The Board has set up a remuneration committee. The committee’s tasks include preparing the Board’s proposals concerning guidelines for remuneration to executive officers. When the need for material changes arises – and at least every four years – the Board shall draw up a proposal for new guidelines and present it for a resolution at the annual general meeting. The guidelines shall apply until new guidelines have been adopted by the annual general meeting. The remuneration committee must also monitor and evaluate the application of the guidelines for remuneration for executive officers, as well as the prevailing structures and levels of remuneration at the Bank. All members of the remuneration committee are independent of the Bank and its management. The Group Chief Executive also attends the committee’s meetings, although not when the committee is discussing and deciding upon remuneration-related matters that concern the Group Chief Executive herself.

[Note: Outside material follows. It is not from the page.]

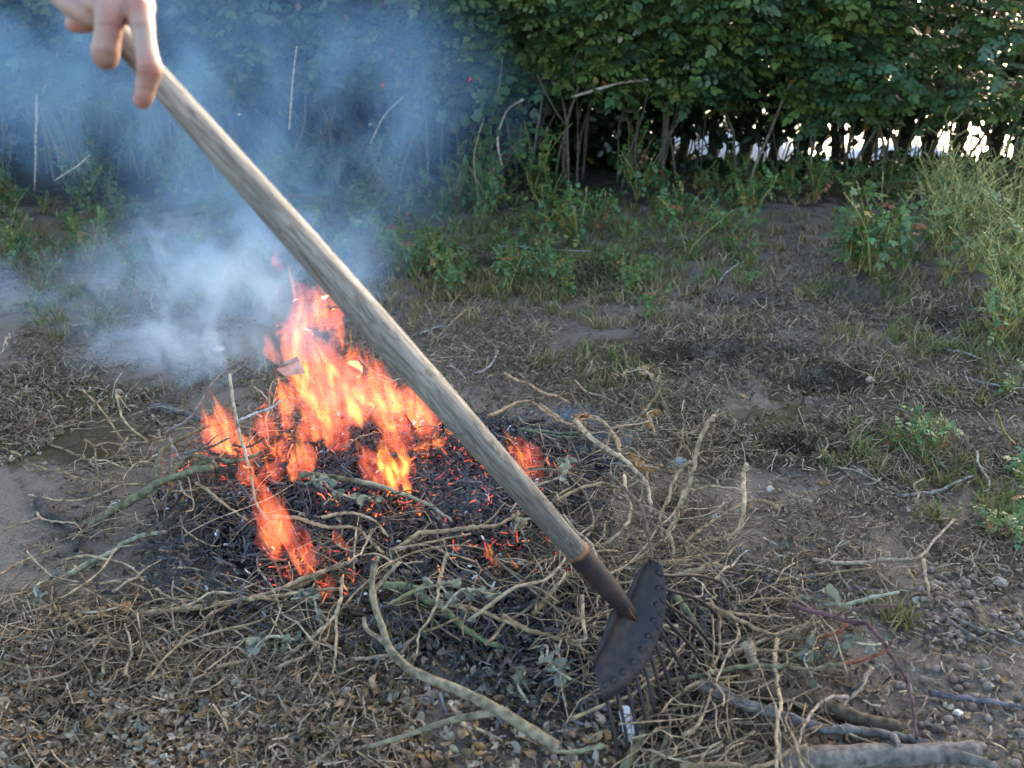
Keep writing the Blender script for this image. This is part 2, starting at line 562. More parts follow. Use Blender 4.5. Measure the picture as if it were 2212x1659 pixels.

Deviation from the guidelines

The Board may decide, temporarily, to deviate partly or wholly from the guidelines, if there are particular reasons for this in an individual case, and a deviation is necessary to satisfy the Bank’s long-term interests and sustainability, or to ensure the Bank’s financial viability. As stated above, preparing the Board’s decisions in matters of remuneration is part of the remuneration committee’s tasks, and this includes decisions regarding deviations from the guidelines.

Incentive programmes

There are no existing equity-related or equity price-related incentive programmes for executive officers or for any other members of the Executive Management. 

The executive officers of the Bank, except Board members who are not employees of the Bank, and other members of the Executive Management are included in the Oktogonen profit-sharing system on the same terms as all employees of the Bank.

Auditors' statements

The auditors have examined whether the Board and the CEO of Svenska Handelsbanken AB (publ) have, during the year 2022, followed the guidelines for remuneration to executive management adopted by the annual general meeting on 23 March 2022 and the annual general meeting on 24 March 2021, respectively.